[Scenes as source code]
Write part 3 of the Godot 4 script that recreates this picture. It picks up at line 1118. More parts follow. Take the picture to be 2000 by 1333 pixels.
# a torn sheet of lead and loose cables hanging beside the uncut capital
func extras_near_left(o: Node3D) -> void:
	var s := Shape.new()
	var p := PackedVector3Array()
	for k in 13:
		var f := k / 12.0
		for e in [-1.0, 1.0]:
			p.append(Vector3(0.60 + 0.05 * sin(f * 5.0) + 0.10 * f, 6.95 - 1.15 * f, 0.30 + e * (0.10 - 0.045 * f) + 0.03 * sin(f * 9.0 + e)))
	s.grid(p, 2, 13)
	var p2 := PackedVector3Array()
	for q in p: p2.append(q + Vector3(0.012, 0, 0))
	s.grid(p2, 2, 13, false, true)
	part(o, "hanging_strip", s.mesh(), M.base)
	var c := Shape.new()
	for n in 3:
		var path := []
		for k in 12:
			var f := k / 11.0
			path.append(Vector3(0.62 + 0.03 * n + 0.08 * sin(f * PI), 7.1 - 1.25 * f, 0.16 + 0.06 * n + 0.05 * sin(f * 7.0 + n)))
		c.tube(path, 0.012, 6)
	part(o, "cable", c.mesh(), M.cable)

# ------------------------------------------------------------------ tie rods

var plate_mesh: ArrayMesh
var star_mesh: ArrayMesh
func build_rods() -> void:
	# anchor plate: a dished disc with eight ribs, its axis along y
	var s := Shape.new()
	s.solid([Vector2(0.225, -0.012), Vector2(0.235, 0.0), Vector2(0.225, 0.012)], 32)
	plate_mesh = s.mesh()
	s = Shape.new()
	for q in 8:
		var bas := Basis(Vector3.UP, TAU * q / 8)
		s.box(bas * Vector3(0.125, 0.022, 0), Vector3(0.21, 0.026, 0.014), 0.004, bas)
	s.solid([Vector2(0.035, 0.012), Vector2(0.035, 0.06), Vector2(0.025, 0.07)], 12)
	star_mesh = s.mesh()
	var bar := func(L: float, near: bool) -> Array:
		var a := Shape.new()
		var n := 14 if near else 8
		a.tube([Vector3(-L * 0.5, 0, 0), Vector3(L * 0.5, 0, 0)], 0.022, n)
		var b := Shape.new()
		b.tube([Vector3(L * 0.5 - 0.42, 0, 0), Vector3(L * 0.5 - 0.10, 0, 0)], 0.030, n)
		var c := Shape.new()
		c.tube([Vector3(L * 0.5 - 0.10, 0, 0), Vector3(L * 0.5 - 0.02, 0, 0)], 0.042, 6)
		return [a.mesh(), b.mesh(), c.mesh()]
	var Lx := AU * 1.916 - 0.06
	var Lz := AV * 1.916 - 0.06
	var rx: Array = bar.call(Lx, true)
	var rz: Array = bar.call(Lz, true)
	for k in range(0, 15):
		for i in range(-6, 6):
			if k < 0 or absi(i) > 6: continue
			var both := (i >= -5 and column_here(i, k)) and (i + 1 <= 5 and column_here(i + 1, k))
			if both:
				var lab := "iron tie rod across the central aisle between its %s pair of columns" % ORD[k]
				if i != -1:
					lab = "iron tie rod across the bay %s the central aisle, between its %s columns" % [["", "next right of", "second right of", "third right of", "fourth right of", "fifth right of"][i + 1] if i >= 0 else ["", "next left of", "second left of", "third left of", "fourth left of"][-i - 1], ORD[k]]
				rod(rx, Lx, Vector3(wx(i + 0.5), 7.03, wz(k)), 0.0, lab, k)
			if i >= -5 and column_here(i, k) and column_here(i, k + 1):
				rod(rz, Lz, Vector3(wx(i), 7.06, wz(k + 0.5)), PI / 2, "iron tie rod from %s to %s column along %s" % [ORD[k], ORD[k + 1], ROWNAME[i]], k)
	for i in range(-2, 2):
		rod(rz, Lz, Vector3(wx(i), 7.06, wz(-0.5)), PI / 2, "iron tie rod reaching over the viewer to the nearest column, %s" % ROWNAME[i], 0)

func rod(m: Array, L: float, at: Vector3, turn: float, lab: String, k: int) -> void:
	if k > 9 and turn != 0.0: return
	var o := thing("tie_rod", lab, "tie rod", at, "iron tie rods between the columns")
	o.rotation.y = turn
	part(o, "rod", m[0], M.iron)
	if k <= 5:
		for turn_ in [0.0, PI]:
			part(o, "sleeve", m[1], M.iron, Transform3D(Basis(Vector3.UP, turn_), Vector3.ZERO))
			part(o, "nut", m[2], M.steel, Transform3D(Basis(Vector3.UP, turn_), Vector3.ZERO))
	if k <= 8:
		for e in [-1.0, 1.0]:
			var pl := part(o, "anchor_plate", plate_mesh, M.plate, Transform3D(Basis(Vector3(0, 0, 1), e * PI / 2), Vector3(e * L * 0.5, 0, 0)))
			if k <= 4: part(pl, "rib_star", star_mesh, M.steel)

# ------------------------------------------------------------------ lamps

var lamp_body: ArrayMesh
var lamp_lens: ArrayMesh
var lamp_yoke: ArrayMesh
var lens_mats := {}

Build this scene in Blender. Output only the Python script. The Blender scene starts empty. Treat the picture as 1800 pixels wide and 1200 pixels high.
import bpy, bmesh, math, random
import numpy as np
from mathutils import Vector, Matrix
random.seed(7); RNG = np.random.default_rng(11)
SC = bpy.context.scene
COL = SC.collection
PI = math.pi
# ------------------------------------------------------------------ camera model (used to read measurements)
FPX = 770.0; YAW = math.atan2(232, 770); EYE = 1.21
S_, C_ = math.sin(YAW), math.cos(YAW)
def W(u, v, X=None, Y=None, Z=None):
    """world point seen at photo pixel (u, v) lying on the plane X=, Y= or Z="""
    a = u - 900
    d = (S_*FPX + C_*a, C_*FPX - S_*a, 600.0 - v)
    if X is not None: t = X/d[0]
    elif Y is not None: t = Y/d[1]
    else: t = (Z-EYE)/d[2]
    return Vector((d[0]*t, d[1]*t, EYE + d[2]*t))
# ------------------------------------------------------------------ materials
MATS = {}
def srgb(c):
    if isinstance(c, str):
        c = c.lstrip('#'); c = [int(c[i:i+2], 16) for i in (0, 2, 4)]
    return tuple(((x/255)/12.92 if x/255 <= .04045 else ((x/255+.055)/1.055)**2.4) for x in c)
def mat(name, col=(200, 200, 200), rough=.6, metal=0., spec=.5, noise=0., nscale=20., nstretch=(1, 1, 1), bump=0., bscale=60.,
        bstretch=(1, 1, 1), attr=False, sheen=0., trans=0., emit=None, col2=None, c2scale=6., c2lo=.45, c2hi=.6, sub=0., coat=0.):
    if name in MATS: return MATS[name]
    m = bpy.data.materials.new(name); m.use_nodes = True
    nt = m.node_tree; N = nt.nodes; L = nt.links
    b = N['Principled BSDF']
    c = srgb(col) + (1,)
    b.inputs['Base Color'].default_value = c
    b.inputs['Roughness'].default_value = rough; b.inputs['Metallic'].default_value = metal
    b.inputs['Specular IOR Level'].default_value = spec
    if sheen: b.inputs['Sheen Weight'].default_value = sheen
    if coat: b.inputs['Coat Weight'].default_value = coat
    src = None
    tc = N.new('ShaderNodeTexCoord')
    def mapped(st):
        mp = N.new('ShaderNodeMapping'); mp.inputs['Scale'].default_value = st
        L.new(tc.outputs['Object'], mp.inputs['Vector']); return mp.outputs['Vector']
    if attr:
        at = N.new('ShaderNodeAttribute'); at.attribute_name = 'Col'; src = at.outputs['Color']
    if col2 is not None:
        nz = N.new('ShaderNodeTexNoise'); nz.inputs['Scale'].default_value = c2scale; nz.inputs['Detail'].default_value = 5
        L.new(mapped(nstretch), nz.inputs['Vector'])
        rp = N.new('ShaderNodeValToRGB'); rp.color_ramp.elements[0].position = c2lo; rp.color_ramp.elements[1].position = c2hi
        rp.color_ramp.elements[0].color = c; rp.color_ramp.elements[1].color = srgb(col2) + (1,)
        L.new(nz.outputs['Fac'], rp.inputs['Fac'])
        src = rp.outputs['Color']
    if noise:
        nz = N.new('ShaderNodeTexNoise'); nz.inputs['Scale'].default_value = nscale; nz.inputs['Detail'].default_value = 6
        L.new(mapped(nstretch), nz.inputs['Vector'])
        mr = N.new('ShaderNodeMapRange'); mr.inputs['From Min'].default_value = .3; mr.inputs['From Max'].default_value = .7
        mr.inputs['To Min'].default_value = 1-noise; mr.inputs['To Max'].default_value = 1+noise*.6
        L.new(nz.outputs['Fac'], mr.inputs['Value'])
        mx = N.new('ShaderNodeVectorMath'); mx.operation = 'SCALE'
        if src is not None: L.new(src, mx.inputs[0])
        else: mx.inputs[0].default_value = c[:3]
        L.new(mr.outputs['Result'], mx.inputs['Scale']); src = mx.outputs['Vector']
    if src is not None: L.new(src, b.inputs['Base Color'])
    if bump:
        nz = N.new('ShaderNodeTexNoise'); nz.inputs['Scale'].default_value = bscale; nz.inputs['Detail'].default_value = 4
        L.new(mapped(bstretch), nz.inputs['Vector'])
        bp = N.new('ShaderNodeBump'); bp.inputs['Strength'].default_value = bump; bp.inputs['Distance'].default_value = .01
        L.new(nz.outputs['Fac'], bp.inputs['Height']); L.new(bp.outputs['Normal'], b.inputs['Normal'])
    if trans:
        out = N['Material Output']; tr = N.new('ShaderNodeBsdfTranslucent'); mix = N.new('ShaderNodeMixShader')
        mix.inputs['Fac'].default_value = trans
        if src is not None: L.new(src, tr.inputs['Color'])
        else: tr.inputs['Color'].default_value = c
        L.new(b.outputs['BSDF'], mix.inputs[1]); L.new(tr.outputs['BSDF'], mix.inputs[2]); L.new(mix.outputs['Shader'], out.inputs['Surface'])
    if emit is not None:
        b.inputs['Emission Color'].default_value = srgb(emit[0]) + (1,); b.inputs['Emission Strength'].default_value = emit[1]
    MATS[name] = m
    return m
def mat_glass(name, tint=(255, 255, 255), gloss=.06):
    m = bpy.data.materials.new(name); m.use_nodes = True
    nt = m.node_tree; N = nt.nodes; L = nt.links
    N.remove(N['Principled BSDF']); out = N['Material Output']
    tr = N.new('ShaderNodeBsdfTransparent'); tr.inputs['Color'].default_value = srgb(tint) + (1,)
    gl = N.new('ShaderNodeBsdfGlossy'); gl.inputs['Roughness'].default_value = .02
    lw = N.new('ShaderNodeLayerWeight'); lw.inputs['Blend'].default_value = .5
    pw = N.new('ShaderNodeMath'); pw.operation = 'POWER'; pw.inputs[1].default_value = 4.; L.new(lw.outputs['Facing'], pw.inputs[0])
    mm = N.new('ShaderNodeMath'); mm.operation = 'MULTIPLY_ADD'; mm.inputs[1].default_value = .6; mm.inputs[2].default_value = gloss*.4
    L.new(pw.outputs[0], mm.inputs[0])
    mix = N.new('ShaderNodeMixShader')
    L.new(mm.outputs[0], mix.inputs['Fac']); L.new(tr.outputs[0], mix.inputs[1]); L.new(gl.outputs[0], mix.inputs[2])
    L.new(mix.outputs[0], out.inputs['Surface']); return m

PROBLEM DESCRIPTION
How many lines of the listing include the string "pixels"? Answer with the number alone.

COMPLETE RESPONSE
2